森さんショート

48歳のとき、たまたま居酒屋で隣同士になった人と意気投合し、バンドを組むことになりました。いまは複数のバンドを掛け持ちし、年に10回くらいライブをしています。それまで仕事も趣味もゲームで占められていた私の人生が、音楽をきっかけに大きく変わりました。
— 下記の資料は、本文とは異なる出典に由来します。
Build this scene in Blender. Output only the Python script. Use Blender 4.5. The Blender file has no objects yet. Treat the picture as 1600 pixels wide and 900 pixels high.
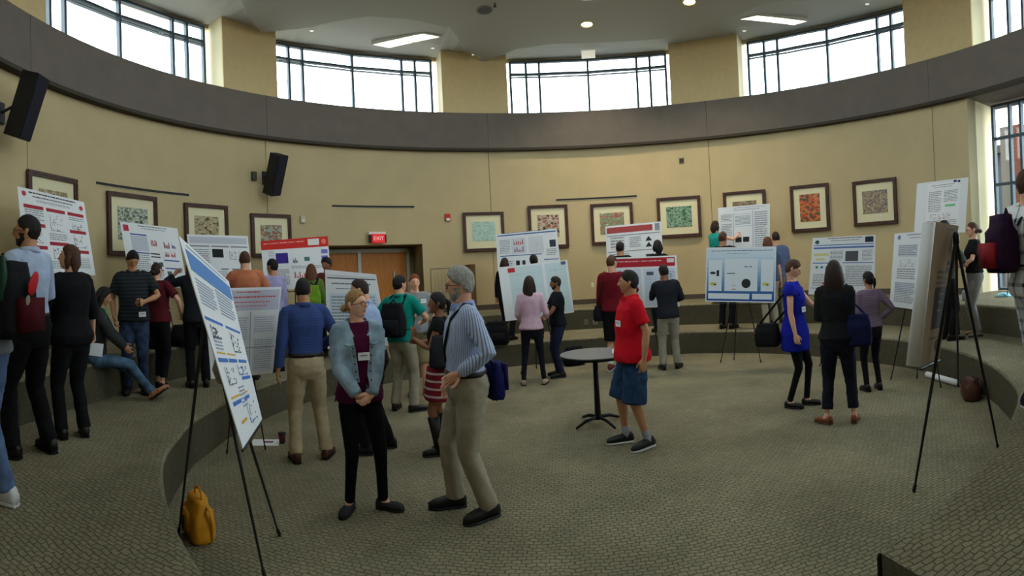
import bpy, bmesh, math, random
import numpy as np
from mathutils import Vector as V, Matrix, Quaternion
from mathutils.bvhtree import BVHTree
R = math.radians
rng = random.Random(7)
SC = bpy.context.scene
COL = SC.collection

# ------------------------------------------------------------------ camera
F, V0, PITCH, ROLL, EYE = 800.0, 415.0, 0.015, 0.048, 1.71
_M = Matrix(((math.cos(ROLL), 0, -math.sin(ROLL)), (0, 1, 0), (math.sin(ROLL), 0, math.cos(ROLL)))) @ \
     Matrix(((1, 0, 0), (0, math.cos(PITCH), math.sin(PITCH)), (0, -math.sin(PITCH), math.cos(PITCH))))
cam = bpy.data.cameras.new('camera')
camo = bpy.data.objects.new('camera', cam); COL.objects.link(camo)
right, fwd, up = V(_M[0]), V(_M[1]), V(_M[2])
camo.matrix_world = Matrix(((right.x, up.x, -fwd.x, 0), (right.y, up.y, -fwd.y, 0), (right.z, up.z, -fwd.z, EYE), (0, 0, 0, 1)))
cam.type = 'PANO'; cam.panorama_type = 'CENTRAL_CYLINDRICAL'
cam.central_cylindrical_range_u_min = -800 / F
cam.central_cylindrical_range_u_max = 800 / F
cam.central_cylindrical_range_v_min = -(900 - V0) / F
cam.central_cylindrical_range_v_max = V0 / F
cam.central_cylindrical_radius = 1.0
cam.clip_end = 200
SC.camera = camo

# ------------------------------------------------------------------ sky, lamps, exposure
SC.view_settings.view_transform = 'Standard'
SC.view_settings.look = 'None'
SC.view_settings.exposure = -0.1
SC.view_settings.gamma = 1.0
SC.view_settings.use_curve_mapping = False
SKY = 9.0
w = bpy.data.worlds.new('sky'); SC.world = w; w.use_nodes = True
nt = w.node_tree; nt.nodes.clear()
o_ = nt.nodes.new('ShaderNodeOutputWorld'); b_ = nt.nodes.new('ShaderNodeBackground')
tc = nt.nodes.new('ShaderNodeTexCoord'); sp = nt.nodes.new('ShaderNodeSeparateXYZ')
cr = nt.nodes.new('ShaderNodeValToRGB')
cr.color_ramp.elements[0].position = 0.46; cr.color_ramp.elements[0].color = (.34, .33, .30, 1)
cr.color_ramp.elements[1].position = 0.54; cr.color_ramp.elements[1].color = (.86, .94, 1.0, 1)
mr = nt.nodes.new('ShaderNodeMapRange'); mr.inputs[1].default_value = -1; mr.inputs[2].default_value = 1
nt.links.new(tc.outputs['Generated'], sp.inputs[0]); nt.links.new(sp.outputs[2], mr.inputs[0])
nt.links.new(mr.outputs[0], cr.inputs[0]); nt.links.new(cr.outputs[0], b_.inputs[0]); nt.links.new(b_.outputs[0], o_.inputs[0])
b_.inputs[1].default_value = SKY
COFFER = 1.1      # luminous panel in the middle of the ceiling
DOWNLIGHT = 55.0  # each recessed lamp, W

# ------------------------------------------------------------------ picture <-> place
def ray(px, py):
    th = (px - 800) / F; t = -(py - V0) / F
    d = _M.transposed() @ V((math.sin(th), math.cos(th), t))
    return d
def at(px, py, z):                      # the point of the level z seen at the pixel
    d = ray(px, py); s = (z - EYE) / d.z
    return V((d.x * s, d.y * s, z))
def pt(px, py, dist):                   # the point seen at the pixel at a horizontal distance
    d = ray(px, py); s = dist / math.hypot(d.x, d.y)
    return V((d.x * s, d.y * s, EYE + d.z * s))
CX, CY = 1.0, 5.65                      # the centre of the round room
def pol(r, deg, z=0):
    a = R(deg); return V((CX + r * math.sin(a), CY + r * math.cos(a), z))
def onwall(px, py, r):
    d = ray(px, py); a = d.x**2 + d.y**2; b = -2 * (d.x * CX + d.y * CY); c = CX * CX + CY * CY - r * r
    s = (-b + math.sqrt(b * b - 4 * a * c)) / (2 * a)
    x, y = s * d.x, s * d.y
    return math.degrees(math.atan2(x - CX, y - CY)), EYE + s * d.z

# ------------------------------------------------------------------ materials
MATS = {}
def srgb(c):
    return tuple(((v / 255) / 12.92 if v / 255 <= .04045 else ((v / 255 + .055) / 1.055) ** 2.4) for v in c)
def mat(name, col, rough=.8, metal=0, bump=0, bscale=60, emit=0, var=0, vscale=8, spec=.3, stretch=None):
    if name in MATS: return MATS[name]
    m = bpy.data.materials.new(name); m.use_nodes = True; n = m.node_tree; P = n.nodes['Principled BSDF']
    P.inputs['Base Color'].default_value = (*col, 1); P.inputs['Roughness'].default_value = rough
    P.inputs['Metallic'].default_value = metal; P.inputs['Specular IOR Level'].default_value = spec
    t = n.nodes.new('ShaderNodeTexCoord'); src = t.outputs['Object']
    if stretch:
        mp = n.nodes.new('ShaderNodeMapping'); mp.inputs['Scale'].default_value = stretch
        n.links.new(src, mp.inputs[0]); src = mp.outputs[0]
    if bump:
        nz = n.nodes.new('ShaderNodeTexNoise'); nz.inputs['Scale'].default_value = bscale; nz.inputs['Detail'].default_value = 3
        bp = n.nodes.new('ShaderNodeBump'); bp.inputs['Strength'].default_value = bump; bp.inputs['Distance'].default_value = .01
        n.links.new(src, nz.inputs[0]); n.links.new(nz.outputs[0], bp.inputs['Height']); n.links.new(bp.outputs[0], P.inputs['Normal'])
    if var:
        nz = n.nodes.new('ShaderNodeTexNoise'); nz.inputs['Scale'].default_value = vscale; nz.inputs['Detail'].default_value = 4
        mx = n.nodes.new('ShaderNodeMix'); mx.data_type = 'RGBA'
        rr = n.nodes.new('ShaderNodeMapRange'); rr.inputs[1].default_value = .35; rr.inputs[2].default_value = .65
        n.links.new(src, nz.inputs[0]); n.links.new(nz.outputs[0], rr.inputs[0]); n.links.new(rr.outputs[0], mx.inputs[0])
        mx.inputs[6].default_value = (*[c * (1 - var) for c in col], 1); mx.inputs[7].default_value = (*[min(1, c * (1 + var)) for c in col], 1)
        n.links.new(mx.outputs[2], P.inputs['Base Color'])
    if emit:
        P.inputs['Emission Color'].default_value = (*col, 1); P.inputs['Emission Strength'].default_value = emit
    MATS[name] = m; return m
def cloth(name, rgb, **k):
    k.setdefault('bump', .35); k.setdefault('bscale', 22); k.setdefault('var', .10); k.setdefault('vscale', 9)
    return mat(name, srgb(rgb), rough=.92, spec=.12, **k)
def stripes(name, rgb1, rgb2, axis=0, scale=60, width=.5, axis2=None, bump=.3):
    if name in MATS: return MATS[name]
    m = cloth(name, rgb1, bump=bump, var=0); n = m.node_tree; P = n.nodes['Principled BSDF']
    t = n.nodes.new('ShaderNodeTexCoord'); s = n.nodes.new('ShaderNodeSeparateXYZ'); n.links.new(t.outputs['Object'], s.inputs[0])
    def band(ax):
        a = n.nodes.new('ShaderNodeMath'); a.operation = 'MULTIPLY'; a.inputs[1].default_value = scale
        if ax == 'a':      # round the body
            q = n.nodes.new('ShaderNodeMath'); q.operation = 'ARCTAN2'; n.links.new(s.outputs[0], q.inputs[0]); n.links.new(s.outputs[1], q.inputs[1]); n.links.new(q.outputs[0], a.inputs[0])
        else: n.links.new(s.outputs[ax], a.inputs[0])
        f = n.nodes.new('ShaderNodeMath'); f.operation = 'FRACT'; n.links.new(a.outputs[0], f.inputs[0])
        g = n.nodes.new('ShaderNodeMath'); g.operation = 'LESS_THAN'; g.inputs[1].default_value = width; n.links.new(f.outputs[0], g.inputs[0])
        return g.outputs[0]
    fac = band(axis)
    if axis2 is not None:
        h = n.nodes.new('ShaderNodeMath'); h.operation = 'ADD'; h.use_clamp = False
        n.links.new(fac, h.inputs[0]); n.links.new(band(axis2), h.inputs[1])
        k = n.nodes.new('ShaderNodeMath'); k.operation = 'MULTIPLY'; k.inputs[1].default_value = .5; n.links.new(h.outputs[0], k.inputs[0]); fac = k.outputs[0]
    mx = n.nodes.new('ShaderNodeMix'); mx.data_type = 'RGBA'; mx.inputs[6].default_value = (*srgb(rgb1), 1); mx.inputs[7].default_value = (*srgb(rgb2), 1)
    n.links.new(fac, mx.inputs[0]); n.links.new(mx.outputs[2], P.inputs['Base Color'])
    return m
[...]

新卒でソフトバンクに就職し、営業として働いていました。そんな2000年頃、北米から入ってきたオンラインゲームをプレイしてみたところ、あまりの面白さに衝撃を受けたのです。「これは世の中の遊びを大きく変える可能性がある」と思い、ナムコに転職してオンラインゲームの開発に携わりました。その後、大企業の論理に関係なく、純粋に「自分が面白いと思うゲームを世の中に出したい」と考えて39歳でコスモマキアーを設立。そこからは寝ても覚めても仕事とゲームの毎日。充実していたものの、大きくルーティンが変わることのない日々を過ごしていました。
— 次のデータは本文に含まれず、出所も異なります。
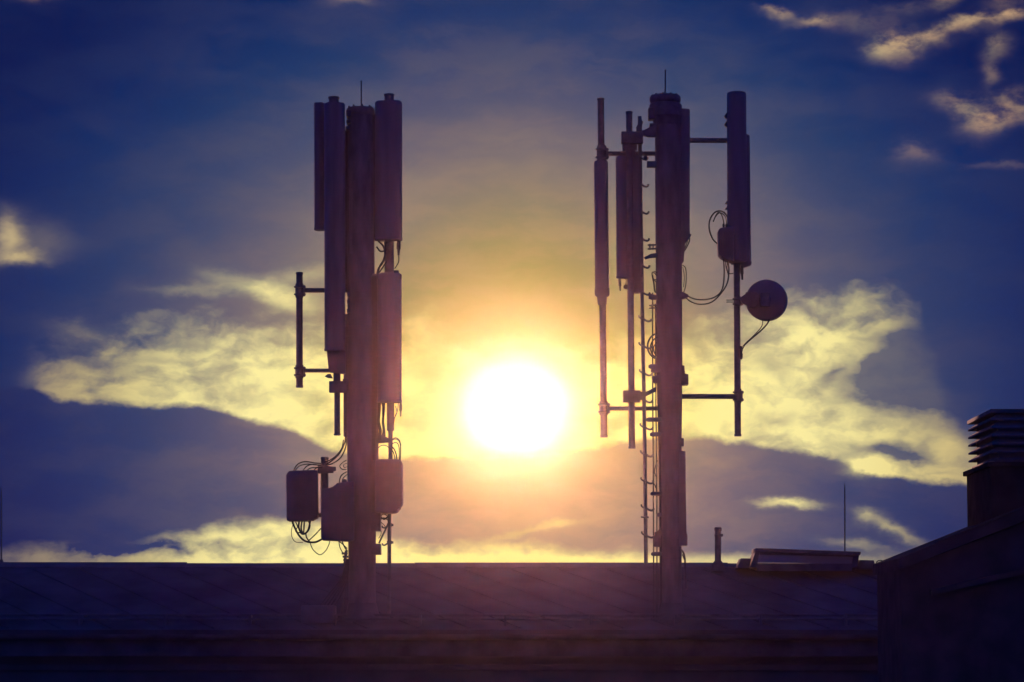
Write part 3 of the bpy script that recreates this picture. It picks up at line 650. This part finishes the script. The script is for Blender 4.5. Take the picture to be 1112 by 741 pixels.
for x, y in ((785.8, 247), (792.4, 246.6), (789, 247.2)): connector(uj, x - 1.4, x + 1.4, y - 3.8, y + 1, YM - 0.12)
for x in (785.8, 790): connector(uj, x - 1.2, x + 1.2, 279, 285, YM - 0.12)
bm = new(); polyP(bm, [(738, 316.5), (743, 317.5), (745.6, 319.5), (747.6, 320), (747.6, 322.6), (744, 324), (738, 325)], YM - 0.12, 0.12, 0.003); link('bracket', bm, M_STEEL, mr)
# dish
dc = P(832.0, 326.2, YM - 0.02); ax = Vector((0.22, 0.97, 0.03)).normalized(); rd_ = M(22.6, YM)
bm = new(); axis_lathe(bm, dc - ax * 0.10, ax, [(0, 0.045), (0.005, 0.07), (0.03, rd_ * 0.62), (0.055, rd_ * 0.88), (0.075, rd_ * 0.985), (0.085, rd_ * 1.0), (0.20, rd_ * 1.0), (0.215, rd_ * 0.99), (0.225, rd_ * 0.93)], 56)
dish = link('dish', bm, M_RAD, mr)
bm = new(); axis_lathe(bm, dc - ax * 0.17, ax, [(0, 0.05), (0.02, 0.07), (0.075, 0.075)], 24); boxP(bm, 826, 318, 836, 333, YM - 0.24, 0.1, 0.01); link('hub', bm, M_STEEL, dish)
bm = new(); polyP(bm, [(803, 323.4), (807, 321.6), (810, 318.6), (816, 317), (822, 317.5), (824, 321), (824, 331), (818, 335), (813.6, 333.4), (809, 330.6), (805, 328.6)], YM - 0.16, 0.05, 0.006)
for p in ((811, 318.8), (809.5, 329.6), (813.5, 333)): tubeP(bm, [(p[0], p[1], -.2), (p[0], p[1], -.06)], 3.0, YM, 8)
link('dish_bracket', bm, M_STEEL, dish)
clamp_part(dish, 796.6, 322, 804.8, 333, YM + 0.02)
bm = new()
for y in (326, 328.2): tubeP(bm, [(788.6, y), (797, y)], 1.0, YM - 0.02, 6)
link('bolt', bm, M_STEEL, dish)
for pts, w in ((((835.4, 347), (833, 352), (826, 359.5), (816, 368), (807, 376)), 1.7), (((828.4, 347), (827.4, 354), (822, 361), (811, 372), (806, 380)), 1.0), (((836, 348), (828, 358), (813, 369.5), (805.6, 377)), 0.8)):
    cable(dish, [(a, b, -.05) for a, b in pts], w, YM)
bm = new(); latheP(bm, 804.6, YM + 0.02, [(376, 1.4), (378, 2.2), (381, 2.0), (383, 1.5), (385, 2.2), (389, 1.9), (390.5, 1.0)], 8); link('cable_gland', bm, M_CABLE, mr)

# left outriggers: outer pipe K with a slim panel, mid pipe with a twin panel
pk = mount_pipe(mr, 652.4, 655.8, 106.6, 475, 7.2, YM + 0.05)
aL = antenna(mr, 652.6, 653.9, 175, 316, 15.4, YM + 0.0, 0.13, 0)
bm = new(); latheP(bm, 653.8, YM + .04, [(315.5, 8), (316.5, 8.2), (320, 8.0), (322, 7.0), (322.6, 5.4), (330, 4.9), (331.5, 4.0)], 20); link('collar', bm, M_UNIT, aL)
clamp_part(pk, 647.6, 158.5, 659.2, 175, YM + 0.05); clamp_part(pk, 650.4, 436, 660.6, 451, YM + 0.05)
for y, x0, x1, w in ((167.0, 654, 713, 5.0), (443.8, 656, 718, 4.6)):
    bm = new(); tubeP(bm, [(x0, y), (x1, y)], w, YM + 0.05, 12); link('arm', bm, M_STEEL, mr)
pm = mount_pipe(mr, 683.2, 686.2, 121, 487.4, 7.0, YM - 0.12)
aN = antenna(mr, 676.6, 677.6, 170, 302, 17.0, YM - 0.02, 0.14, 10)
aN2 = antenna(mr, 690.4, 691.4, 170, 318, 15.4, YM - 0.0, 0.14, -12, M_RAD2)
connector(aN, 671.2, 674.4, 302, 316, YM - .02, .8)
cable(aN, [(673, 303), (676.5, 302), (680, 304), (679.4, 309)], .9, YM); 
bm = new(); axis_lathe(bm, P(679.6, 311.4, YM), Vector((0, 1, 0)), [(0, .03), (.06, .03)], 14); link('cable_gland', bm, M_CABLE, aN)
for y0, y1 in ((142.8, 155.4), (424, 436.6)):
    bm = new(); boxP(bm, 674.8 + (2 if y0 > 300 else 0), y0, 698.4 - (3 if y0 > 300 else 0), y1, YM - 0.2, 0.13, 0.006)
    for yy in (y0 + 3, y1 - 3): tubeP(bm, [(680, yy, -.26), (680, yy, -.1)], 2.6, YM, 6); tubeP(bm, [(690, yy, -.26), (690, yy, -.1)], 2.6, YM, 6)
    link('bracket', bm, M_STEEL, mr)
bm = new(); polyP(bm, [(697, 142), (703, 139.6), (709, 136.6), (713, 135), (713, 148.5), (704, 148.6), (699, 146.6), (697, 150)], YM - 0.15, 0.07, 0.004); link('bracket', bm, M_STEEL, mr)
bm = new(); polyP(bm, [(694, 424.6), (700, 426.8), (713, 419.6), (713, 425), (701, 430), (696, 434), (694, 435.6)], YM - 0.15, 0.07, 0.004); link('bracket', bm, M_STEEL, mr)
for x0, x1, y0, y1 in ((676, 680, 156.6, 163.6), (687.6, 692, 156.6, 163), (680, 690, 155, 170)):
    bm = new(); boxP(bm, x0, y0, x1, y1, YM - 0.14, 0.08, 0.006); link('clamp', bm, M_STEEL, pm)
bm = new(); boxP(bm, 702.6, 175, 713.4, 181.6, YM - 0.1, 0.08, 0.004); link('bracket', bm, M_STEEL, mr)
bm = new(); latheP(bm, 701, YM - .1, [(169.5, 1.8), (171, 2.4), (174, 1.6)], 8); link('cable_gland', bm, M_CABLE, mr)
# climbing rail with pegs
bm = new(); tubeP(bm, [(694.6, 126.6), (695.4, 200), (697.2, 318), (699.4, 437), (700.6, 520), (701.4, 613)], 4.2, YM - 0.05, 10)
polyP(bm, [(692.8, 126.2), (696.6, 126.2), (696.6, 131), (698.8, 132.4), (697.2, 135), (697.2, 143), (691.2, 143), (690.8, 138), (693, 135)], YM - 0.1, 0.05, 0.004)
rail = link('climbing_rail', bm, M_STEEL, mr)
yy = 172.5; k = 0
while yy < 590:
    t = (yy - 126) / (613 - 126); x = 694.6 + 6.8 * t ** 0.9
    bm = new()
    if yy > 340: tubeP(bm, [(x, yy - 1.4), (x - 3.8, yy - 4.0), (x - 4.2, yy - 6.2)], 1.8, YM - 0.1, 8, True)
    if yy < 340: tubeP(bm, [(x, yy - 1.6, 0), (x + 3.6, yy + .6, 0), (x + 6.2, yy + 1.2, 0), (x + 7.8, yy - .2, 0), (x + 8.0, yy - 1.6, 0)], 2.2, YM - 0.1, 8, True)
    else: tubeP(bm, [(x, yy - 2.6, 0), (x + 3.6, yy - .2, 0), (x + 6.6, yy + .6, 0), (x + 8.8, yy - .4, 0), (x + 9.4, yy - 2.0, 0)], 2.2, YM - 0.1, 8, True)
    link('step_peg', bm, M_STEEL, rail); yy += 29.35
for y in (561.5,):
    bm = new(); tubeP(bm, [(696, y), (704.5, y + .4)], 2.0, YM - .1, 8); link('clamp', bm, M_STEEL, rail)
# small brackets and cables between the rail and the pole
def br(pts, Y=YM - 0.1, d=0.05): 
    bm = new(); polyP(bm, pts, Y, d, 0.002); link('bracket', bm, M_STEEL, mr)
for y in (265.5, 269.6): br([(703.4, y), (713, y - .4), (713, y + 1.0), (703.4, y + 1.2)])
br([(705, 264.8), (706.6, 264.8), (706.6, 271), (705, 271)]); br([(708.6, 265), (710, 265), (710, 271), (708.6, 271)])
br([(699, 279.6), (703, 277.8), (706.5, 275.8), (714, 274.8), (714, 279.6), (706, 280), (701, 281.8)])
for y in (331.0, 334.0): br([(705, y), (714, y - .3), (714, y + 1.0), (705, y + 1.1)])
br([(707.4, 330.6), (709, 330.6), (709, 335), (707.4, 335)]); br([(704.4, 319.4), (708, 319.4), (714, 321), (714, 326), (708, 325.6), (704.4, 324.4)])
for y0, x0 in ((396.6, 704.5), (401, 707), (409, 708), (412.5, 709), (454.4, 702), (470.4, 706), (535, 706.6), (558, 713), (578, 711), (600.4, 707.2)):
    br([(x0, y0), (x0 + 2, y0 - 1), (719, y0 - 1), (719, y0 + 3.4), (x0 + 2, y0 + 3.4), (x0, y0 + 2.4)], YM - 0.12, 0.1)
br([(710, 583), (718, 572), (718, 594), (710, 594)], YM - .12, .12)
for x0, x1, y0 in ((708.6, 709.6, 318), (711.8, 713.2, 330), (714.6, 717, 440), (716.4, 718, 470)):
    cable(mr, [(x0, y0, -.08), ((x0 + x1) / 2 - .4, (y0 + 500) / 2, -.08), (x1, 540, -.08), (x1 + .3, 684, -.08)], 1.5, YM)
for pts, w in ((((713, 362), (707, 366), (703.6, 373), (704, 381), (708, 387), (713, 390)), 2.0), (((714, 366), (709, 370), (706.4, 377), (708, 384), (712, 388)), 1.6), (((713, 372), (709.6, 378), (711.6, 385), (714, 386)), 1.4),
               (((713.6, 300), (709.4, 295.6), (708, 298), (709.6, 304), (713.4, 303)), 1.2), (((708.4, 299), (710, 308), (711, 316), (713, 318)), 1.8), (((709, 302), (713, 307)), 1.1), (((710, 295), (714, 296)), 1.2),
               (((714, 500), (710.6, 512), (713.2, 520), (712, 530)), 1.2), (((708, 522), (711, 527), (713.6, 533)), 1.1), (((713.4, 340), (712.6, 350), (713, 362)), 1.3),
               (((715, 400), (711.6, 404), (712.4, 412)), 2.2), (((739, 597), (742, 600), (743.4, 605), (744, 612), (745, 640, -.1)), 2.0), (((741.6, 602), (743.8, 608)), 2.4)):
    cable(mr, [tuple(p) for p in pts], w, YM - 0.08)
bm = new(); polyP(bm, [(736, 489.6), (744.4, 490), (744.8, 578), (746.6, 581), (746.6, 592.6), (736, 593)], YM - 0.1, 0.16, 0.008); link('cable_duct', bm, M_UNIT, mr)
bm = new(); polyP(bm, [(735, 476), (742.6, 476), (742.8, 484.4), (735, 484.4)], YM - 0.1, 0.14, 0.004); link('bracket', bm, M_STEEL, mr)

# ------------------------------------------------------------------ haze volume added to imitate the veiling glare around the sun
bm = new(); boxW(bm, (-86, -106, -1.0), (86, 68, 22.3), 0.0)
hm = bpy.data.materials.new('glare_haze'); hm.use_nodes = True; ht = hm.node_tree; ht.nodes.clear()
ho = ht.nodes.new('ShaderNodeOutputMaterial'); hv = ht.nodes.new('ShaderNodeVolumePrincipled')
hv.inputs['Color'].default_value = (1.0, 0.69, 0.58, 1); hv.inputs['Density'].default_value = 8.2e-5; hv.inputs['Anisotropy'].default_value = 0.98
ht.links.new(hv.outputs[0], ho.inputs['Volume'])
hz = link('haze', bm, hm, smooth_=False); hz['kind'] = 'stuff'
5年ほど前、たまたま居酒屋で隣同士に座って話をしていた人が、ギター教室に通っていて、「バンドを組んで自分たちでライブも企画したいから、一緒にバンドをやろう!」と誘われました。
もともと、ベースをやりたいという思いはあったものの、ちょうど会社も経営状態が厳しく、「バンド活動なんてやっている時間はあるのだろうか!?」と一瞬躊躇しました。
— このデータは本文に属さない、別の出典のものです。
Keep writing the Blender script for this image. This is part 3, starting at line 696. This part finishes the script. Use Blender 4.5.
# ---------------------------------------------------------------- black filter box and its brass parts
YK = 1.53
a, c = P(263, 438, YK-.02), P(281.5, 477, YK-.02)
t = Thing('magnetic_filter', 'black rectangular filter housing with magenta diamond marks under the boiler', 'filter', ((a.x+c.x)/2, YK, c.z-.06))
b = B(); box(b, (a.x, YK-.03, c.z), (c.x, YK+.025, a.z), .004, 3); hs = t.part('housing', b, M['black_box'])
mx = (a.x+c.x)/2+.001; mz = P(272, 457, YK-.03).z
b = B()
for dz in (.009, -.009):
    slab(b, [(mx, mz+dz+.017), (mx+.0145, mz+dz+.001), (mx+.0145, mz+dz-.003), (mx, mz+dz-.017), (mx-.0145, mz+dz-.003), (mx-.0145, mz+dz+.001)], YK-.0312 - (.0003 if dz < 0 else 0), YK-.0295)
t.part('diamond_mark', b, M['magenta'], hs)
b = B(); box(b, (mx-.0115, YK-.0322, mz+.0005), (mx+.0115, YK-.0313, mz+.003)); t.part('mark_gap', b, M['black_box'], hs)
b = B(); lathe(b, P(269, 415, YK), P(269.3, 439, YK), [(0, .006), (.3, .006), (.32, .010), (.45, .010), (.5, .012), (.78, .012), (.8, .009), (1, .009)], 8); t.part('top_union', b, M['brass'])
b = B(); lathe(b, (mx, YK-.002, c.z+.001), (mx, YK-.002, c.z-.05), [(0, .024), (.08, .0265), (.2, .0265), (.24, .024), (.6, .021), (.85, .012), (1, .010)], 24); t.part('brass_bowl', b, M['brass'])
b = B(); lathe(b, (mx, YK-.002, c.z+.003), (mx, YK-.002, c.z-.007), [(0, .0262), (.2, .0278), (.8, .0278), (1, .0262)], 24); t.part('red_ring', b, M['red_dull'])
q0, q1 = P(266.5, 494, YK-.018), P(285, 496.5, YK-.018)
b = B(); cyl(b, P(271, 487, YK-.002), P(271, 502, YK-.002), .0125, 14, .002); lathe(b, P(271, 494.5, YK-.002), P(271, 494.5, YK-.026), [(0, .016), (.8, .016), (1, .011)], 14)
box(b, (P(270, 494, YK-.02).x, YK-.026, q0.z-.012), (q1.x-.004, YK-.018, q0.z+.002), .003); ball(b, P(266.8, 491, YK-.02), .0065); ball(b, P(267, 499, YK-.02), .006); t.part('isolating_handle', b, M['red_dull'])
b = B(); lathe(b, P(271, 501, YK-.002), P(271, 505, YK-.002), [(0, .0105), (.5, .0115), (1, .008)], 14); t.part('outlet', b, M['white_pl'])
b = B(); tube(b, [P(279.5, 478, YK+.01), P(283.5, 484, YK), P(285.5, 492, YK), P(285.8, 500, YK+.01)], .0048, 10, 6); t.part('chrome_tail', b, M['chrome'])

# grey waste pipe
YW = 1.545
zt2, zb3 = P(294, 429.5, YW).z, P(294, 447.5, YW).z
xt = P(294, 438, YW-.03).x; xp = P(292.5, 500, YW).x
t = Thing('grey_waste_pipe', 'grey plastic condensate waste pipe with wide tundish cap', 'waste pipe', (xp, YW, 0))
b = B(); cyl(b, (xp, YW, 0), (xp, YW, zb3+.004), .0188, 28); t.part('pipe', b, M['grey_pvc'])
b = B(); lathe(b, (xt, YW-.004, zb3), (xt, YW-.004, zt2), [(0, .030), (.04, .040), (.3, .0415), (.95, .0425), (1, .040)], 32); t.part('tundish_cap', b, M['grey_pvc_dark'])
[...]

それに、楽器の経験といえば、自宅でアコースティックギターを軽く弾いていたくらいで、簡単なコードが読める程度。ライブや発表会などで演奏した経験はありません。

――でも、忙しいことを言い訳に先送りしていたら、人生終わってしまうな……。

そう考えて、その場でバンドを組むことを快諾。子どもの頃からビートルズが好きで、「曲の雰囲気を作るのはベースだな、カッコいいな。いつか、ポール・マッカートニーの曲を演奏したい!」と思っていたこともあり、ベースを担当することにしました。後戻りしないよう、その勢いのまま、わりと高価なベースを購入し練習を始めました。

バンドを始めると、生活が一変。どんどん仲間が増えていき、ライブにも誘われるようになりました。さまざまな曲を覚えて、練習して、仲間とスタジオに入って演奏する。何よりライブで緊張しつつ演奏する体験は、とてもエキサイティングで、それが年に何回もあるのです。バンドを始めてから、1年が長く感じるようになりました。
毎朝、出勤前にベースを練習するのが日課です。同年代の仲間たちとの「イケオジバンド」など、複数のバンドを掛け持ちして土日はベースライフを楽しんでいます。 1日1日をいかに楽しく過ごすか。その大切さを音楽が教えてくれました。